Short problem
Do any lines in the data below contain "from"? If so, copy every one of them.

- - -

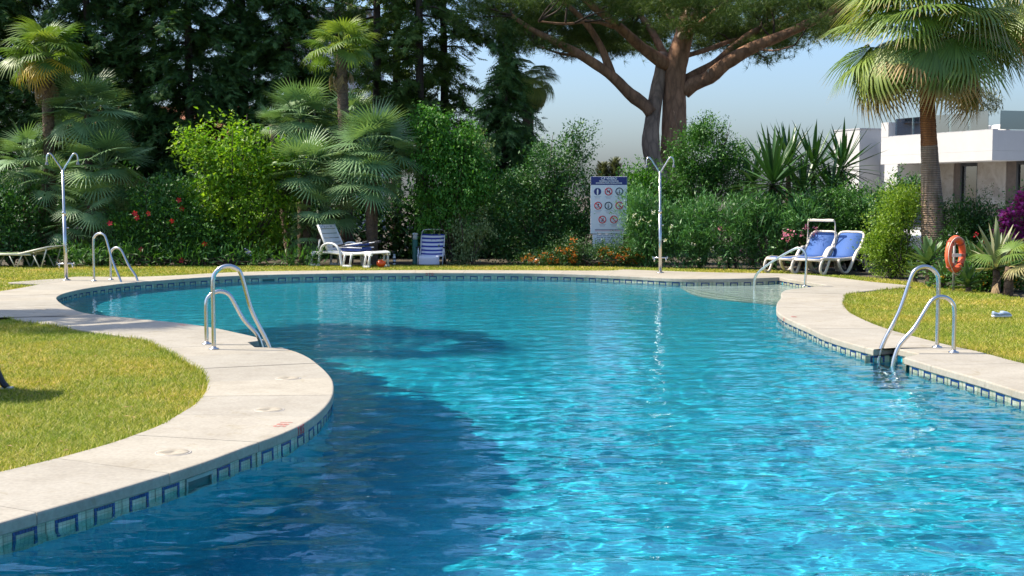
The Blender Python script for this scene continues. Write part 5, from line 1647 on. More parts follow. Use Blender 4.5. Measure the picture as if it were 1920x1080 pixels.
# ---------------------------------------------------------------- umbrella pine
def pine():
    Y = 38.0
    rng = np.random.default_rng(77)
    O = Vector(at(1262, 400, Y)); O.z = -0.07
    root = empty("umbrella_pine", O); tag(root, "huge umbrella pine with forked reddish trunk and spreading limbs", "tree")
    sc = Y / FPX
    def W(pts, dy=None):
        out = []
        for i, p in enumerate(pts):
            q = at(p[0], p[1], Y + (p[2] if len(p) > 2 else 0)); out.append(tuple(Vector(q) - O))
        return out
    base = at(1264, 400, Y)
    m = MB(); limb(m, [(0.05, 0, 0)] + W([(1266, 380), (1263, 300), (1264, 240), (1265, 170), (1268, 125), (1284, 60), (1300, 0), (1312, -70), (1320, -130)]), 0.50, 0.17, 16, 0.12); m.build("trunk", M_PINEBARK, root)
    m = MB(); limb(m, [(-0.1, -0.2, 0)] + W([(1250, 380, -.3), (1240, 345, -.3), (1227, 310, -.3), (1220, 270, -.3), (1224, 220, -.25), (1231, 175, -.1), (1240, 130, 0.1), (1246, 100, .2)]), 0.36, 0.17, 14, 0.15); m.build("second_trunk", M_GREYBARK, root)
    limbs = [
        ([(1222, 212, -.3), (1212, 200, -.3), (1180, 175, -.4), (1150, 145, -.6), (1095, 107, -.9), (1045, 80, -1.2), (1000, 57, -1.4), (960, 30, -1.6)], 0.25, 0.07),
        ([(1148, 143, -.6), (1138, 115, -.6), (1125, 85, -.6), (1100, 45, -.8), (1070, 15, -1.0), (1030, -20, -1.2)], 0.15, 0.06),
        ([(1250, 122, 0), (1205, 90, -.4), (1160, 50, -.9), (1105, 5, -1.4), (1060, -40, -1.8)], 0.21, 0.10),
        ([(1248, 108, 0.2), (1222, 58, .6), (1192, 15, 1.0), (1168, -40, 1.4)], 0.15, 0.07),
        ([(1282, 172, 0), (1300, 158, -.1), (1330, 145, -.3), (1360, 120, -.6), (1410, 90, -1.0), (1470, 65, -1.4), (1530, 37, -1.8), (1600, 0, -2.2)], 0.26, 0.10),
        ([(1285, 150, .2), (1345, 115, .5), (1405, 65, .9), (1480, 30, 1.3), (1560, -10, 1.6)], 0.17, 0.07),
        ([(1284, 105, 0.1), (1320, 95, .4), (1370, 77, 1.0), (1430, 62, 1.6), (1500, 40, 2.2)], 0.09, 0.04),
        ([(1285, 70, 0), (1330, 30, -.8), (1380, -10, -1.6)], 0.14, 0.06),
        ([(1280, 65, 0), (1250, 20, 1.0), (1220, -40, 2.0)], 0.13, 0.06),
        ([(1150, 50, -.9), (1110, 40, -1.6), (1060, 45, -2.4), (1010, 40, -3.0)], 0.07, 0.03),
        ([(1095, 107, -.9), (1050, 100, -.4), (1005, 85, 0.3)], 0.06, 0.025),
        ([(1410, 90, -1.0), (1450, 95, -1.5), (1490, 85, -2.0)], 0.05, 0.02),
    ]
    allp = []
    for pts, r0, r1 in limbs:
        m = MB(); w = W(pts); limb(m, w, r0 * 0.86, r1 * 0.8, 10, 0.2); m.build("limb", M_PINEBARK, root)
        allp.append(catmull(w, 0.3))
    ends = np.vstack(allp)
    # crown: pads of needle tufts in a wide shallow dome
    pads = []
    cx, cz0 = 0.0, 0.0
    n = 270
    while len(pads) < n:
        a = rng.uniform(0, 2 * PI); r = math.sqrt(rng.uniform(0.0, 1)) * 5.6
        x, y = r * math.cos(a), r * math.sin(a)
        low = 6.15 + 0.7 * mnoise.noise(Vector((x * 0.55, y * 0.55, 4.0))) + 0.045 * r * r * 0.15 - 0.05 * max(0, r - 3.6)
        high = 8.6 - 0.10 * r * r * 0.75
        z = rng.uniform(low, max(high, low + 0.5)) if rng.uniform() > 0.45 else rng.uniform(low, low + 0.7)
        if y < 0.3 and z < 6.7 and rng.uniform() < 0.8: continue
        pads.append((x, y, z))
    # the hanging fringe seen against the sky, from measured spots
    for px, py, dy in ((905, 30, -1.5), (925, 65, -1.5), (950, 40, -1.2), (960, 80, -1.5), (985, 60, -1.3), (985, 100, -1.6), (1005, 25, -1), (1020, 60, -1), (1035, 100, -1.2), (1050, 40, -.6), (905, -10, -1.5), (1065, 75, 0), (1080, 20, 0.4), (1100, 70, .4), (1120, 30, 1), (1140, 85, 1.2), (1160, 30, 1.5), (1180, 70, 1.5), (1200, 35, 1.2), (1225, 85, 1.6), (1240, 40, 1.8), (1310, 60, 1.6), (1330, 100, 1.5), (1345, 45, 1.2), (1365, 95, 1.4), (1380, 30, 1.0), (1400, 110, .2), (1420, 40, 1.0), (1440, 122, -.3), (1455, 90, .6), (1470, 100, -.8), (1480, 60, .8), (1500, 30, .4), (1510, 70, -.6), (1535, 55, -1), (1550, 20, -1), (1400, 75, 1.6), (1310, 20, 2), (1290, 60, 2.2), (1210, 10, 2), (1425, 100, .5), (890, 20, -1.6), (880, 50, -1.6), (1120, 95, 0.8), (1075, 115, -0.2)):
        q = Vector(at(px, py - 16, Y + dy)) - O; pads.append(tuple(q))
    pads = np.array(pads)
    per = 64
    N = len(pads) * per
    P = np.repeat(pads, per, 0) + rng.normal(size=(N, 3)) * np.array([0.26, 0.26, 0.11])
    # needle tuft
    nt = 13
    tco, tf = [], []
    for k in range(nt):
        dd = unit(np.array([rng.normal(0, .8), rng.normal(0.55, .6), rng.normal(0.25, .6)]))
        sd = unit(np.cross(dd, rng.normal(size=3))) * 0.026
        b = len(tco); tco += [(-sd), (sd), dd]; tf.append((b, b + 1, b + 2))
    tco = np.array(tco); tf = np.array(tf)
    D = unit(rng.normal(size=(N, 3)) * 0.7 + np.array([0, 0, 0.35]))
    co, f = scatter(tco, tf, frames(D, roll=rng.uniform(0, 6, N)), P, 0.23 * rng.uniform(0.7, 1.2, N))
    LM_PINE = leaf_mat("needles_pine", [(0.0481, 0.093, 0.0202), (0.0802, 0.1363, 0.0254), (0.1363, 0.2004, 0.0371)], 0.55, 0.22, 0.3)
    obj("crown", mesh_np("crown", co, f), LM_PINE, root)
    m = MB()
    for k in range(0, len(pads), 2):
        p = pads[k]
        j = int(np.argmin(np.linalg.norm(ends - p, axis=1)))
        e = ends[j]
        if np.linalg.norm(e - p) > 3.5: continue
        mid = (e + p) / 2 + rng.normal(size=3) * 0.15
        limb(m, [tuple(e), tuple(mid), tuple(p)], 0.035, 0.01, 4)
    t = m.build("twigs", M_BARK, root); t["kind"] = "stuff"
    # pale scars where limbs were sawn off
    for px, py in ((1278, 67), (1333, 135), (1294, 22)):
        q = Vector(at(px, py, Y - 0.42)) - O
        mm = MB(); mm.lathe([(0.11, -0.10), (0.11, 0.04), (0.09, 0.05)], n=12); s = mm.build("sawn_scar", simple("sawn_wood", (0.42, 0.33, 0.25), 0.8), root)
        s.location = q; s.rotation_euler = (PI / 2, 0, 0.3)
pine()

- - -

Correct result
The Blender Python script for this scene continues. Write part 5, from line 1647 on. More parts follow. Use Blender 4.5. Measure the picture as if it were 1920x1080 pixels.
    # the hanging fringe seen against the sky, from measured spots